Pelle: «Wir müssen uns an strenge Regeln halten. Wer auf die Walz gehen will, muss schuldenfrei, nicht vorbestraft, ledig, kinderlos und unter 30 Jahre sein. Man darf keine Verantwortung zuhause hinterlassen. Handy ist verboten und für Unterkunft und Transport dürfen wir kein Geld ausgeben. Wir sind also zu Fuss unterwegs oder auf die Mitnahme von Anderen angewiesen. Tadelloses Benehmen ist Pflicht, so dass die Wandergesellen, die nach uns kommen, keine Probleme bekommen.»
Elgin: «Am ersten Tag müssen wir über das Ortsschild klettern und dürfen dann während der ganzen Wanderschaft, die 3 Jahre und 1 Tag dauert, nie näher als 50km an unser Zuhause. Arbeiten müssen wir zu marktüblichen Bedingungen, um Lohndumping zu vermeiden und höchstens 3 Monate am gleichen Ort. Auf der Wanderschaft müssen wir unsere Nachnamen ablegen und auch alle Kenntlichkeiten über den sozialen Stand.»

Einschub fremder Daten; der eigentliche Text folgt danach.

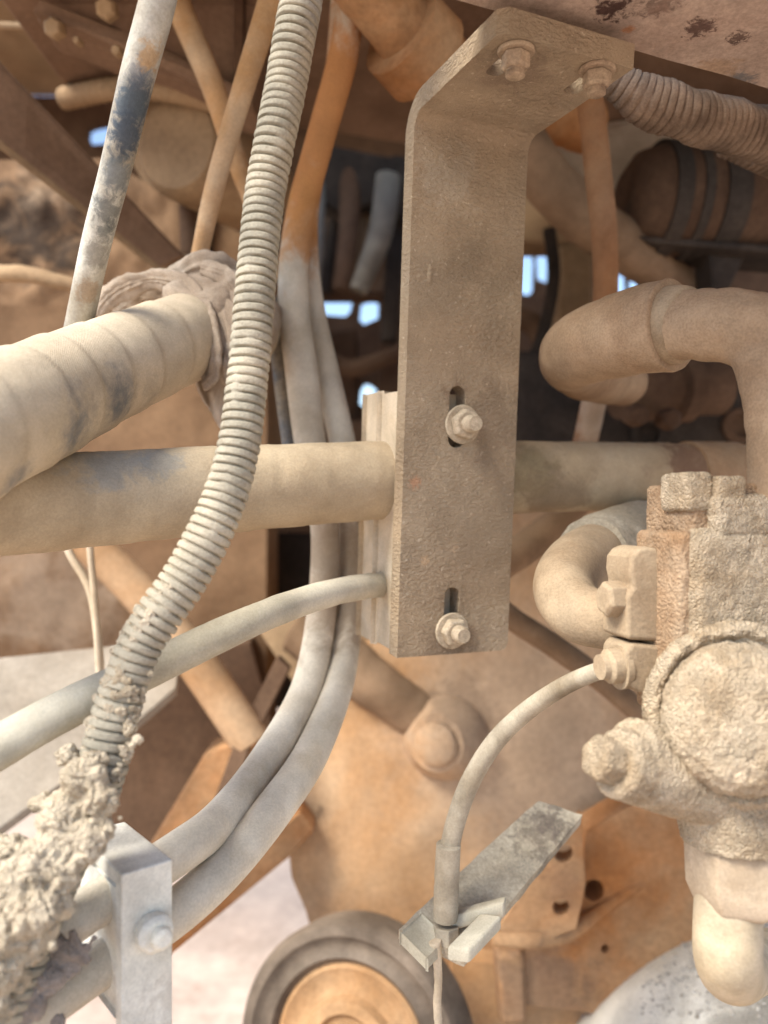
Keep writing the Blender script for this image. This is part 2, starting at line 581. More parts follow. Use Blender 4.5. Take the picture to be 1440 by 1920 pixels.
M['pale_plate'] = dusty('pale_plate', (0.25, 0.21, 0.165), (0.38, 0.335, 0.28), 0.5, 6, 0.4, 90, grain=0.1)
M['rubber'] = dusty('belt_rubber', (0.08, 0.062, 0.048), (0.20, 0.16, 0.125), 0.45, 10, 0.3, 120, rough=0.6, grain=0.12)
M['cable'] = dusty('cable_sheath', (0.21, 0.17, 0.12), (0.45, 0.40, 0.32), 0.5, 14, 0.35, 260, grain=0.1, rough=.8)
M['ground'] = dusty('dry_ground', (0.40, 0.30, 0.235), (0.50, 0.40, 0.33), 0.5, 1.6, 0.8, 14, grain=0.14, rough=1.0, speck=(9, (.3, .2, .15), .4))

# ------------------------------------------------------------------ the setting: ground
g = Geo()
S = 1500.0
g.add([(-S, -S, 0), (S, -S, 0), (S, S, 0), (-S, S, 0)], [(0, 1, 2, 3)])
o = link('ground', g, M['ground'], loc=Vector((0, 0, 0)), smooth=0)
o['kind'] = 'structure'


def zc(h):
    return CAMZ + h


# ------------------------------------------------------------------ machine frame overhead and behind
NB = Vector((math.sin(R(22.6)), -math.cos(R(22.6)), 0))     # the way the bracket faces
UB = Vector((math.cos(R(22.6)), math.sin(R(22.6)), 0))      # along its width


def hdeck(pts, z, t):
    return slab([Vector((x, y, z)) for x, y in pts], t, (0, 0, 1))


# the thick plate the bracket hangs from; its far edge runs from px 670,5 to px 1440,210
h0 = 0.3275
e0 = Vector((-0.016, 0.468)) - Vector((UB.x, UB.y)) * 0.06
e1 = Vector((e0.x, e0.y)) + Vector((UB.x, UB.y)) * 0.95
nn = Vector((NB.x, NB.y))
g = hdeck([e0, e1, e1 + nn * 0.62, e0 + nn * 0.62], zc(h0), 0.016)
g = dice(g, 0.02)
for k, p in enumerate(g.v):
    g.v[k] = p + Vector((0, 0, 0.0012 * fbm(p, 22, 3)))
tag(link('mounting_plate', g, M['deck'], smooth=50), 'scuffed mauve-brown steel plate overhead that the bracket bolts to', 'plate')

g = hdeck([(-0.42, 0.45), (1.3, 0.45), (1.3, 1.33), (0.25, 1.25), (-0.42, 1.03)], zc(0.56), 0.03)
tag(link('frame_deck', g, M['brown'], smooth=0, bevel=0.004), 'dark brown underside of the machine deck behind the bracket top', 'deck')
g = hdeck([(-1.3, 1.02), (1.6, 1.02), (1.6, 1.82), (-1.3, 1.82)], zc(0.98), 0.04)
tag(link('upper_deck', g, M['brown_tan'], smooth=0), 'tan underside of the upper deck in the top corner by the brown frame', 'deck')

# far wall of the engine bay, open in a few places to the sky
DW = 1.8
holes_px = [(606, 560, 660, 594), (676, 562, 706, 606), (676, 722, 704, 764), (970, 476, 1003, 552), (1008, 474, 1030, 528),
            (1154, 510, 1176, 550), (1180, 515, 1202, 545), (168, 236, 206, 270), (586, 515, 594, 545)]


def wall_ab(a, b, w):
    p = P(a, b, DW)
    return p + Vector((0, w, 0))


outer = [(-420, 180), (1900, 180), (1900, 1120), (-420, 1120)]
def rounded(x0, y0, x1, y1):
    c = min(x1 - x0, y1 - y0) * 0.25
    q = [(x0 + c, y0), (x1 - c, y0), (x1, y0 + c), (x1, y1 - c), (x1 - c, y1), (x0 + c, y1), (x0, y1 - c), (x0, y0 + c)]
    return [(x + random.uniform(-.5, .5) * c, y + random.uniform(-.5, .5) * c) for x, y in q]
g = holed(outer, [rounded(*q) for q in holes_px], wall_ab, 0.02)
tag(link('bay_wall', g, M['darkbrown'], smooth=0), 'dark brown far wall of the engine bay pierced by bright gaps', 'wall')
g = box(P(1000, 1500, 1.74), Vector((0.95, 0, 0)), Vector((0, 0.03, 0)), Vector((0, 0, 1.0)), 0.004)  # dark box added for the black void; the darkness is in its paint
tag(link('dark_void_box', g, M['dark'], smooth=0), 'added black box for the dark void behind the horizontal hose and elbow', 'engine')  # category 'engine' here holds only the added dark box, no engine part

# ---- upper left: frame, angle beam, muck-covered body, drum, pipes
fr = thing('frame_bracket', 'brown bolted frame box in the upper corner behind the worn pipe', 'frame', P(300, 190, .9))
link('plate', slab_px([(60, -40, .84), (480, -40, .84), (480, 215, .92), (430, 200, .92), (240, 105, .90), (70, 40, .86)], 0.06), M['brown'], fr, bevel=0.003)
link('flange', slab_px([(75, 42, .85), (240, 107, .895), (430, 202, .915), (480, 217, .915), (480, 190, .905), (240, 78, .885), (90, 20, .845)], 0.02, (0, -1, 0)), M['brown'], fr, bevel=0.002)
for (x, y, r) in ((205, 22, 24), (108, 58, 22), (225, 100, 12), (152, 82, 9)):
    link('bolt', lathe([(0, .011 * r / 22), (.012, .011 * r / 22), (.016, .008 * r / 22)], P(x, y, .84), (0, -1, -.3), 6), M['brown_tan'], fr, bevel=0.001)
link('seam_bar', slab_px([(438, -40, .82), (456, -40, .82), (456, 190, .90), (438, 182, .90)], 0.02), M['darkbrown'], fr, bevel=0.002)

bm_ = thing('angle_beam', 'brown angle beam slanting down from the upper edge to the rag', 'beam', P(170, 330, .95))
link('web', slab_px([(-60, 60, .80), (340, 480, 1.0), (300, 500, 1.0), (-60, 215, .80)], 0.012, (0.3, 1, 0.2)), M['brown'], bm_, bevel=0.002)
link('flange', slab_px([(-60, 215, .80), (300, 500, 1.0), (360, 480, 1.04), (330, 470, 1.06), (-60, 190, .86)], 0.010, (0, 0.2, -1)), M['brown_tan'], bm_, bevel=0.002)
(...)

Im Wanderbuch, das jeder Geselle mit sich trägt, werden die Arbeitszeugnisse und die Amtsstempel der besuchten Gemeinden eingetragen. Die ganze Habe ist ein Bündel mit dem Nötigsten. Den Wanderstock muss jeder selbst aus einem gefundenen Stück Holz schnitzen. In einer Welt der Ablenkung und des ungezügelten Konsums ist das Leben als Wandergeselle nicht nur eine Reise durch die Welt, sondern vor allem, eine Reise zu sich selbst.